Creative people create

The creative practice is not a prescripted practice. There are no rules or steps. Every journey, your journey is in itself unique. That is its biggest strength.

The uniqueness of one's creative journey is what ultimately brings authenticity to our practice. The number of experiences, failures, frustrations,  "aha" moments, are the myriad spices we add to our dish. Unique in itself, things you can't buy in the supermarket

I used to believe that my art was meant to be perfect, an outcome, a trophy. Something I can place somewhere that brings people to admiration. To unspoken joy. I was, to my own damage, identifying myself too much with what I created. The object itself, the result.

I guess that's why I couldn't identify myself as a creative person, my ego was just too attached to the objective of the process, to the result of it. And since I was not, of course, able to produce something that I myself thought was perfect. I never really produced something, all the efforts of creation were merely an effort to compare one work to the other and say, this is yet not good enough.

Of course it was not, and it would never be perfect. I was unaware that I was taking out the failures from the process, failures are the most important thing in a creative process.
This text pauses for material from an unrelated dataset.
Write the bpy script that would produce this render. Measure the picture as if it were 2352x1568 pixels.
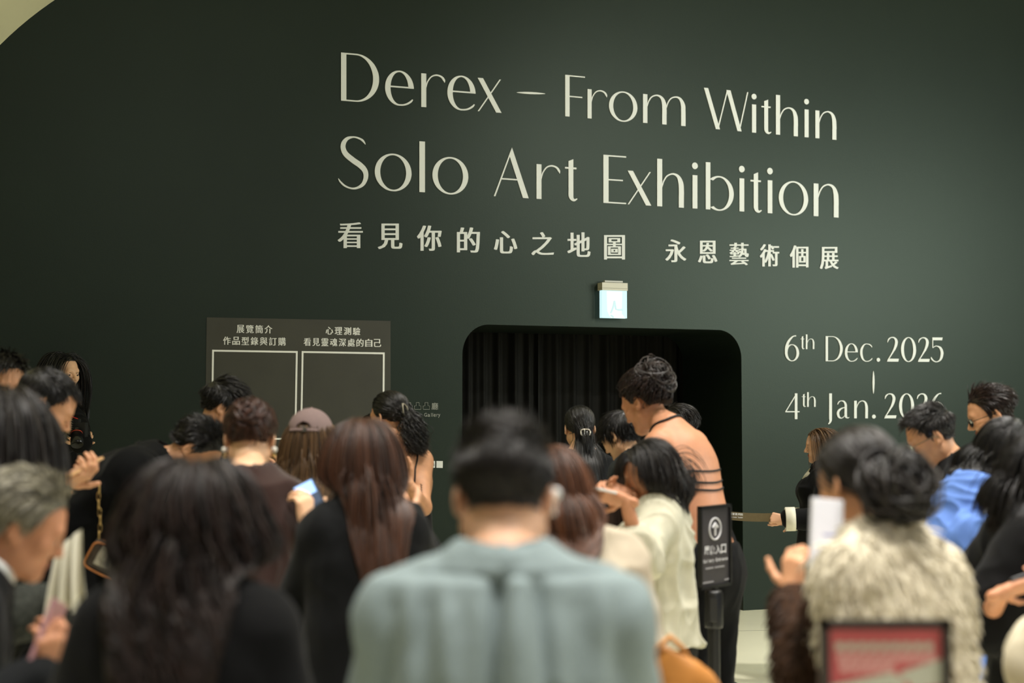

From now on, I don't identify myself with the object of my creation, a song, a text a lyric, a drawing. I'm no musician, nor a designer nor a writer. I'm none and all those things at the same time. Putting a label to it meant to me, to identify again with the object of my creation, to bring perfectionism back to the equation. To never ship work.

Creative people, create. Their identity as creators lies in their creative process. In showing up to do the work, in failing to do the perfect work, but succeeding to show up for the process. That's the fuel to their identity, the process, not the outcome. The journey, your journey.